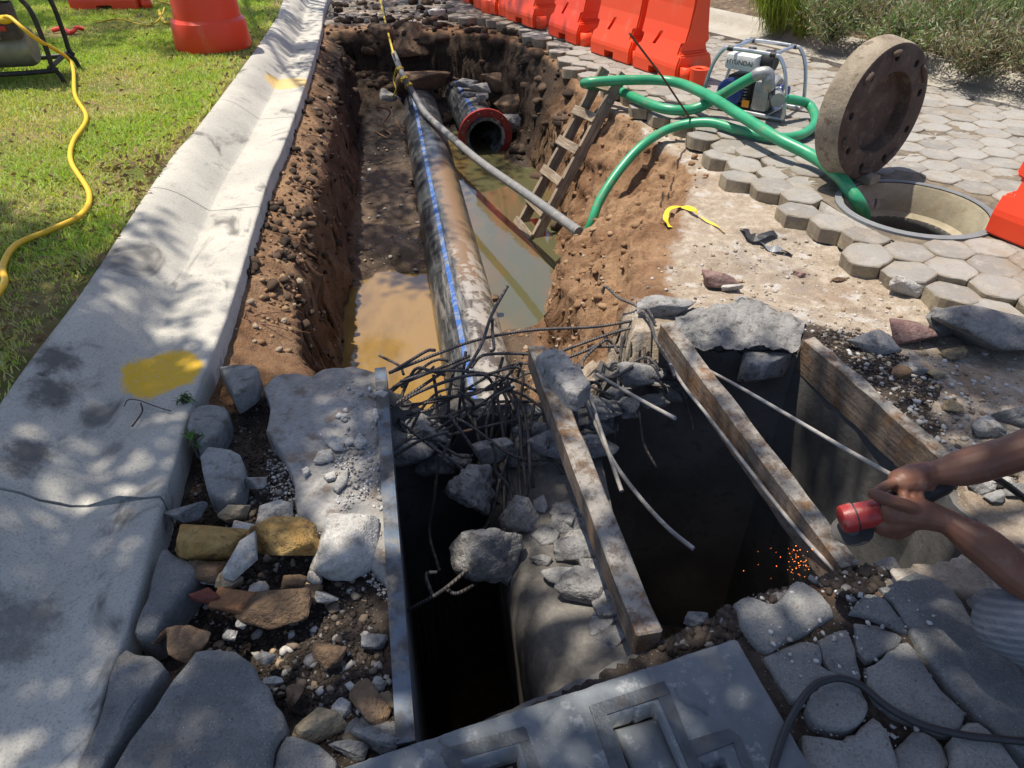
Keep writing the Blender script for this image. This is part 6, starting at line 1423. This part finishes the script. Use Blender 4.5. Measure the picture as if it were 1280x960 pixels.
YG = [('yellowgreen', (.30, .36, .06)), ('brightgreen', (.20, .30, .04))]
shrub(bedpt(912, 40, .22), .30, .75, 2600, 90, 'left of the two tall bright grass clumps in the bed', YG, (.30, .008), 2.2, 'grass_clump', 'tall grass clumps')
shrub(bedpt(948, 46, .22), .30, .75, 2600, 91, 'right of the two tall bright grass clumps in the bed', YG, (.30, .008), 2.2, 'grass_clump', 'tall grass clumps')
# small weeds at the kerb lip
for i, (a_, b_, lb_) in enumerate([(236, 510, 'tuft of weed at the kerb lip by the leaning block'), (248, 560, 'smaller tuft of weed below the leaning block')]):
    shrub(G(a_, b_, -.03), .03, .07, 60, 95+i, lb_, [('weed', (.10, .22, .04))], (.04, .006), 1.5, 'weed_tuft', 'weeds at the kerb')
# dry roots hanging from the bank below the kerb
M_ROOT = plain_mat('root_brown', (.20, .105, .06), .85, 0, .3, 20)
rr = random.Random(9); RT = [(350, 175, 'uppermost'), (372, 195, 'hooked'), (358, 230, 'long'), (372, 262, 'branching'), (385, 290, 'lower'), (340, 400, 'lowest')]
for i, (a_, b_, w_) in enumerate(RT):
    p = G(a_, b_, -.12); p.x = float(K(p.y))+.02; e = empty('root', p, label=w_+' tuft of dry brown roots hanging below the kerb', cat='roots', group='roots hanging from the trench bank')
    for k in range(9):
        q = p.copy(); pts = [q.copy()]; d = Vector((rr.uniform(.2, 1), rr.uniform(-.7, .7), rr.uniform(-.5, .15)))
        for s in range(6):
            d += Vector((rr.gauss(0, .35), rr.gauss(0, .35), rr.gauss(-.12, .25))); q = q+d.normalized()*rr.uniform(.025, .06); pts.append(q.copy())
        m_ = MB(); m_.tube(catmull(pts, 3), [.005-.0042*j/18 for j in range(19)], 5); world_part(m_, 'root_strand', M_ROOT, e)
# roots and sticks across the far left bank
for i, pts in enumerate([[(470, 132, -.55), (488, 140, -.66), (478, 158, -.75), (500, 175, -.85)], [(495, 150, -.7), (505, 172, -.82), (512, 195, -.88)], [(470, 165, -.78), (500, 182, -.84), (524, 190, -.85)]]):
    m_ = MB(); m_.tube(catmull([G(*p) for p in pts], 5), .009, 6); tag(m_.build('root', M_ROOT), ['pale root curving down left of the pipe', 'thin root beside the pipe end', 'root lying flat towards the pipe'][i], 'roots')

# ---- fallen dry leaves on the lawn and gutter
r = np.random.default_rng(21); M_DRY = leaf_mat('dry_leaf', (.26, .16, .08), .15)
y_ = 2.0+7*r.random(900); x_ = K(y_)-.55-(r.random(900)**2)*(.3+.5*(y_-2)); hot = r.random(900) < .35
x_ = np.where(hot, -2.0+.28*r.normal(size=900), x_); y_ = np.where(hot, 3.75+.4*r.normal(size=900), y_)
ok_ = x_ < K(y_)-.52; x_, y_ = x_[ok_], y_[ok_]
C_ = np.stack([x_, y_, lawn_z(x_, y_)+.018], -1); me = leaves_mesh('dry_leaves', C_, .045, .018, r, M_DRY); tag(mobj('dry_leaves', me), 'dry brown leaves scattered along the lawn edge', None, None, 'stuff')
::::
Objective
Omit the pictures, then quote the rest of the material above exactly.

Task result
Keep writing the Blender script for this image. This is part 6, starting at line 1423. This part finishes the script. Use Blender 4.5. Measure the picture as if it were 1280x960 pixels.
YG = [('yellowgreen', (.30, .36, .06)), ('brightgreen', (.20, .30, .04))]
shrub(bedpt(912, 40, .22), .30, .75, 2600, 90, 'left of the two tall bright grass clumps in the bed', YG, (.30, .008), 2.2, 'grass_clump', 'tall grass clumps')
shrub(bedpt(948, 46, .22), .30, .75, 2600, 91, 'right of the two tall bright grass clumps in the bed', YG, (.30, .008), 2.2, 'grass_clump', 'tall grass clumps')
# small weeds at the kerb lip
for i, (a_, b_, lb_) in enumerate([(236, 510, 'tuft of weed at the kerb lip by the leaning block'), (248, 560, 'smaller tuft of weed below the leaning block')]):
    shrub(G(a_, b_, -.03), .03, .07, 60, 95+i, lb_, [('weed', (.10, .22, .04))], (.04, .006), 1.5, 'weed_tuft', 'weeds at the kerb')
# dry roots hanging from the bank below the kerb
M_ROOT = plain_mat('root_brown', (.20, .105, .06), .85, 0, .3, 20)
rr = random.Random(9); RT = [(350, 175, 'uppermost'), (372, 195, 'hooked'), (358, 230, 'long'), (372, 262, 'branching'), (385, 290, 'lower'), (340, 400, 'lowest')]
for i, (a_, b_, w_) in enumerate(RT):
    p = G(a_, b_, -.12); p.x = float(K(p.y))+.02; e = empty('root', p, label=w_+' tuft of dry brown roots hanging below the kerb', cat='roots', group='roots hanging from the trench bank')
    for k in range(9):
        q = p.copy(); pts = [q.copy()]; d = Vector((rr.uniform(.2, 1), rr.uniform(-.7, .7), rr.uniform(-.5, .15)))
        for s in range(6):
            d += Vector((rr.gauss(0, .35), rr.gauss(0, .35), rr.gauss(-.12, .25))); q = q+d.normalized()*rr.uniform(.025, .06); pts.append(q.copy())
        m_ = MB(); m_.tube(catmull(pts, 3), [.005-.0042*j/18 for j in range(19)], 5); world_part(m_, 'root_strand', M_ROOT, e)
# roots and sticks across the far left bank
for i, pts in enumerate([[(470, 132, -.55), (488, 140, -.66), (478, 158, -.75), (500, 175, -.85)], [(495, 150, -.7), (505, 172, -.82), (512, 195, -.88)], [(470, 165, -.78), (500, 182, -.84), (524, 190, -.85)]]):
    m_ = MB(); m_.tube(catmull([G(*p) for p in pts], 5), .009, 6); tag(m_.build('root', M_ROOT), ['pale root curving down left of the pipe', 'thin root beside the pipe end', 'root lying flat towards the pipe'][i], 'roots')

# ---- fallen dry leaves on the lawn and gutter
r = np.random.default_rng(21); M_DRY = leaf_mat('dry_leaf', (.26, .16, .08), .15)
y_ = 2.0+7*r.random(900); x_ = K(y_)-.55-(r.random(900)**2)*(.3+.5*(y_-2)); hot = r.random(900) < .35
x_ = np.where(hot, -2.0+.28*r.normal(size=900), x_); y_ = np.where(hot, 3.75+.4*r.normal(size=900), y_)
ok_ = x_ < K(y_)-.52; x_, y_ = x_[ok_], y_[ok_]
C_ = np.stack([x_, y_, lawn_z(x_, y_)+.018], -1); me = leaves_mesh('dry_leaves', C_, .045, .018, r, M_DRY); tag(mobj('dry_leaves', me), 'dry brown leaves scattered along the lawn edge', None, None, 'stuff')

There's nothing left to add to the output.